Key Insights From the ACFE Fraud Conference Europe

The 2026 ACFE Fraud Conference Europe held in Prague and virtually focused less on defining new threats and more on understanding why they are becoming harder to catch. The region's premier anti-fraud event attracts industry leaders, decision-makers and influencers from the public and private sectors to join the conversation.  

Across sessions, the key challenge identified was not a lack of information. Rather, it is how often fraud is hidden in plain sight and spread across people, systems and technologies that are not immediately connected.

Themes That Emerged 

Listening, Not Just Questioning, Drives Better Investigations  

In the opening general session, Richard Mullender, a former hostage negotiator, challenged the idea that interview success relies solely on asking the right questions. Instead, he championed the importance of listening with intent to analyze tone, gaps and how an interview unfolds, rather than simply moving through a script.  

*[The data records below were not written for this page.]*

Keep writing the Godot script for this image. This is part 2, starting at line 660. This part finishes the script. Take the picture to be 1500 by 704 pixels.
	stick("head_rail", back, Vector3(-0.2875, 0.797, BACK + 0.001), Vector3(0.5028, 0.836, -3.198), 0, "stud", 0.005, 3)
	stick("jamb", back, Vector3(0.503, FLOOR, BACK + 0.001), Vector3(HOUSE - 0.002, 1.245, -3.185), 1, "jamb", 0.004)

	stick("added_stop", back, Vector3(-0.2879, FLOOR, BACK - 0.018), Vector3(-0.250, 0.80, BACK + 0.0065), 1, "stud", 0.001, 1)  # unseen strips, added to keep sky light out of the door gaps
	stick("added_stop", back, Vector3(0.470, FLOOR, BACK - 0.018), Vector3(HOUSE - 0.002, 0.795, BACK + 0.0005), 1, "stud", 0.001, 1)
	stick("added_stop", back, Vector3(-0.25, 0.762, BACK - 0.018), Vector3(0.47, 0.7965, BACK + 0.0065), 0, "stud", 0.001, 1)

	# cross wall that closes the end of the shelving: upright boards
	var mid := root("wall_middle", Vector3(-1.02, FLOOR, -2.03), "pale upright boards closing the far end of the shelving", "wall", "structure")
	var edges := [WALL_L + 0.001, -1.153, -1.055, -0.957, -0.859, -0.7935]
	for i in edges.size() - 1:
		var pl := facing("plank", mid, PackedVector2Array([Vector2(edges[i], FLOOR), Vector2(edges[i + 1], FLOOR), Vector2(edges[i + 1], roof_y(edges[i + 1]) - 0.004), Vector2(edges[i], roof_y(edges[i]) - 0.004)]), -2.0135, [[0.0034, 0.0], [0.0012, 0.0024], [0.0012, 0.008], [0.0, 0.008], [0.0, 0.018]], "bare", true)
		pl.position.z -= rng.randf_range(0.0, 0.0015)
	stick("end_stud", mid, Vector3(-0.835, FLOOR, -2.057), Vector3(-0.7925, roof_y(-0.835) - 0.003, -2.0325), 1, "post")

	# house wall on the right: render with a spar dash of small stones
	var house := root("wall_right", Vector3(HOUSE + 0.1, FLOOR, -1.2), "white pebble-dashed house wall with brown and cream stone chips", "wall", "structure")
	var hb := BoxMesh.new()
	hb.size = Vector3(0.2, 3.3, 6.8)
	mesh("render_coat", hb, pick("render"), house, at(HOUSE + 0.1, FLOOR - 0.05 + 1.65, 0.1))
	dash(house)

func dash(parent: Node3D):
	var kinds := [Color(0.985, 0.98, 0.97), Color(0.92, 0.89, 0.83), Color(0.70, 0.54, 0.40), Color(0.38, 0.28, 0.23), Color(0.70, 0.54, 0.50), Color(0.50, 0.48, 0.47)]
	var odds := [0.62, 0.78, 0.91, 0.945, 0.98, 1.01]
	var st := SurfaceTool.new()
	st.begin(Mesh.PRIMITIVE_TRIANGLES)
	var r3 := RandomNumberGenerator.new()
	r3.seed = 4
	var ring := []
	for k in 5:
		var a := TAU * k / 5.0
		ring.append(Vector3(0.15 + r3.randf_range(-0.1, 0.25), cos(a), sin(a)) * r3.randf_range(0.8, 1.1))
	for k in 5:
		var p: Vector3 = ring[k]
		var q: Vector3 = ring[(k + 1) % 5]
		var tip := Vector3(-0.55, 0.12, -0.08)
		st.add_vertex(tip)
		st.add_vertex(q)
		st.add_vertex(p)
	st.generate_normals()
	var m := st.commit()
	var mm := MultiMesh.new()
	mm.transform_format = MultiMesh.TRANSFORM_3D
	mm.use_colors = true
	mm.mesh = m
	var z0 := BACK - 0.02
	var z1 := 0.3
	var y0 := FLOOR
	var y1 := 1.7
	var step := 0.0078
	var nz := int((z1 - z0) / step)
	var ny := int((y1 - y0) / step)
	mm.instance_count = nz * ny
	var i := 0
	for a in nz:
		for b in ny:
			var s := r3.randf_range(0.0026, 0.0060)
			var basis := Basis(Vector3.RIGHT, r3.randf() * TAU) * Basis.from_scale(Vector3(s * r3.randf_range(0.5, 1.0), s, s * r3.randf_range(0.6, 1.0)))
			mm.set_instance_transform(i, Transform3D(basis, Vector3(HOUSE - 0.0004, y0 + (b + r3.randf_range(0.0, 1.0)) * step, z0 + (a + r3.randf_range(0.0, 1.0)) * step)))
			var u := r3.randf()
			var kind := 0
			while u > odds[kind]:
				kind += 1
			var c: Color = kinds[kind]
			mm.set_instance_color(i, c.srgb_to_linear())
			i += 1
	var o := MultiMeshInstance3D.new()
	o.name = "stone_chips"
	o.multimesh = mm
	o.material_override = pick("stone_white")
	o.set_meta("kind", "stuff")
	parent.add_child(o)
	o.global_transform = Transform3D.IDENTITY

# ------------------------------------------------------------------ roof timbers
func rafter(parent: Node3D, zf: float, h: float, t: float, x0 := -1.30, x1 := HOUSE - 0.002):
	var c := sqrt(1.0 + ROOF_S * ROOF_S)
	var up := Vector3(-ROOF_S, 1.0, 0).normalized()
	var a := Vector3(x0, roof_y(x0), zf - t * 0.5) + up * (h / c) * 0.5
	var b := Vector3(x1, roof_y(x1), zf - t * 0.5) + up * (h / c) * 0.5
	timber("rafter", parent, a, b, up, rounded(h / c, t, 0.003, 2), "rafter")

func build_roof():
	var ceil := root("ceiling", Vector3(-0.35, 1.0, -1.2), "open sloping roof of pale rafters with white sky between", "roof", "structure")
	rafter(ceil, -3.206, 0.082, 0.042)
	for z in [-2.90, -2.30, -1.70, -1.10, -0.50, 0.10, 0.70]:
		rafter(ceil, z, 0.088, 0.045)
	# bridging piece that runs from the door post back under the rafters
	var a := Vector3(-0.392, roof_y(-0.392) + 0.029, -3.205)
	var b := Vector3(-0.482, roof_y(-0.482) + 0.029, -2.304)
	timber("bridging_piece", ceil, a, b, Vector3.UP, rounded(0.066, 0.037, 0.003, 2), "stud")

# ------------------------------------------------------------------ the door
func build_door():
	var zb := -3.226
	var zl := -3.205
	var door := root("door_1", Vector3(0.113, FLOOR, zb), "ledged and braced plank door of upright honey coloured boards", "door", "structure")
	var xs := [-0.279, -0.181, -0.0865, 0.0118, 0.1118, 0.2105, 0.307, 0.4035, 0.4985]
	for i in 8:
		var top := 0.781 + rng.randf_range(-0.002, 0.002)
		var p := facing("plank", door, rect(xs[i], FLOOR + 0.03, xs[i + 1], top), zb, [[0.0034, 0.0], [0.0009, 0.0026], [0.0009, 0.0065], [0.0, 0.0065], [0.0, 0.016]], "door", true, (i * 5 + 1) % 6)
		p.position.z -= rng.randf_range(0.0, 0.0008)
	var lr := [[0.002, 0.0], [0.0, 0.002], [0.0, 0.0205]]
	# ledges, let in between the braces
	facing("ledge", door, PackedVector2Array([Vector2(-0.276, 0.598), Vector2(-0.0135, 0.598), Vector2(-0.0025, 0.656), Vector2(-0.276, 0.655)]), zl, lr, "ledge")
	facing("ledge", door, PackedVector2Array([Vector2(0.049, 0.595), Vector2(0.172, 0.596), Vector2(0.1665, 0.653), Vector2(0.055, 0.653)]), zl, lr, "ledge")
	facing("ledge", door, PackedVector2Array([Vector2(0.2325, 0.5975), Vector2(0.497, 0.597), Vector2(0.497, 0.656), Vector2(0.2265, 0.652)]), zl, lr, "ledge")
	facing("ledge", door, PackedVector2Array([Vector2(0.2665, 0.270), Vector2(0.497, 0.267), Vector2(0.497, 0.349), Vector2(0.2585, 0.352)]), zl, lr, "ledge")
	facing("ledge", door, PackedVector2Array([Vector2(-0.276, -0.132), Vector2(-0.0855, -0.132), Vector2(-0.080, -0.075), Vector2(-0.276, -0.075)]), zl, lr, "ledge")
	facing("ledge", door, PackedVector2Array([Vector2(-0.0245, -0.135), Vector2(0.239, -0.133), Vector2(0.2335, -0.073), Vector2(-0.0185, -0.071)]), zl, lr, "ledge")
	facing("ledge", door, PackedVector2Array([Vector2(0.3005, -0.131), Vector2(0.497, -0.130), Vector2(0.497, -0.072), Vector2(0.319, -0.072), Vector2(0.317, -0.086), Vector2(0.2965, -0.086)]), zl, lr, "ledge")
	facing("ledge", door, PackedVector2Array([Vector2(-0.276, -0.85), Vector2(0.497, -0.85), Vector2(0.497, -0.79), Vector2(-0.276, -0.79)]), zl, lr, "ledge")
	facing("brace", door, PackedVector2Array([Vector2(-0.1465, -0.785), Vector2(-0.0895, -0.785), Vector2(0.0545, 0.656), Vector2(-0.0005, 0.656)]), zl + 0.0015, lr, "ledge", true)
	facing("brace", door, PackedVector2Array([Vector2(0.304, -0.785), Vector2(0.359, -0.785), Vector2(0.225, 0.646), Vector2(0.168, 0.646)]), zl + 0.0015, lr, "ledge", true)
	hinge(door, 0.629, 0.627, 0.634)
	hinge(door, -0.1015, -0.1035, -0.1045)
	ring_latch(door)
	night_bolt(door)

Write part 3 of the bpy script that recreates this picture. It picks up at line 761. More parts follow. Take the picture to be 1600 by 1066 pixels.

That perspective carried into sessions on behavioral indicators where speakers emphasized how much information sits beyond direct answers. Stress, hesitation and inconsistency often reveal far more than a straightforward response.  

Key takeaway: Slow the interview down enough to catch what is easy to overlook.  


Fraud is Becoming Harder to See and Easier to Scale

Several sessions showed how quickly fraud can take shape without leaving obvious traces. Deepfake-enabled schemes, AI-generated communications and identity manipulation are no longer theoretical — they are now part of active, responsive investigating.  

In one session, investigators demonstrated how a suspect’s identity can be reconstructed using open-source intelligence. In another, the presenters explored how misconduct is moving beyond email into new, less structured channels.  

Discussions on money mule networks and document fraud made clear how often activity is distributed across multiple actors. What appears isolated is often part of a larger scheme.  

Key takeaway: Patterns are priorities within systems. Keep looking.  


Technology is Accelerating Both Investigations and Threats

AI continues to be a focal point of modern fraud investigation and examination, but rarely in a simple, generalized way.  

Several sessions focused on how AI and data analytics are improving investigative work, particularly for smaller teams looking to increase efficiency and consistency. Other experts examined how the tools enhancing fraud prevention and detection efforts are also being used to create more convincing fraud schemes, from synthetic identities to large-scale takeovers. 

Ramsés Gallego, a technologist with decades of experience in cybersecurity and risk, described this as a shifting balance of motive, means and opportunity. As each element changes, so does the level of exposure. Gallego emphasized the need for controls to keep pace with this movement.  

Key takeaway: Any tool that improves detection should also be evaluated as a potential threat.


Culture and Internal Dynamics Still Shape Risk 

While external threats are becoming more complex, several sessions turned attention inward.  

Discussions on internal fraud and behavioral indicators highlighted how often misconduct develops in environments where it is quietly accepted or overlooked. Tobias Sturesson, a leadership expert focused on organizational culture, challenged the idea that fraud is driven only by individual decisions, pointing instead to the influence of informal norms and unspoken expectations.  

Understanding those dynamics can help explain how an issue was able to develop in the first place.  

Key takeaway: Examine the environment, in addition to the incident, when assessing risk.


Fraud Rarely Remains Contained

Pavla Holcová, an investigative journalist with the Organized Crime and Corruption Project (OCCRP) who has contributed to major cross-border investigation including the Panama Papers, offered a broad perspective.  

Her investigation into the murder of Jan Kuciak revealed connections between corruption, organized crime and political systems in Slovakia. The impact of this case extended beyond financial loss, affecting public trust and prompting a wider societal response.  

That same pattern appeared in sessions on global fraud, regulatory change and collaboration. Fraud does not operate with clean boundaries, and responding to it requires coordination across organizations, sectors and jurisdictions.  

Key takeaway: Plan investigations with an expectation that there is potential for them (and their impact) to extend beyond silos.  


Why It Matters 

The conversations in Prague pointed to clear shifts in the anti-fraud landscape. As we know, fraud is less likely to present as a single, obvious event.  

Threats are fragmented across systems, buried in communications and shaped by environments. For fraud examiners, the work is not just in identifying these red flags but connecting them.  

And as these challenges continue to span borders, technologies and institutions, the importance of shared insight becomes even greater. Events like the ACFE Fraud Conference Europe are part of a broader effort to strengthen the profession globally.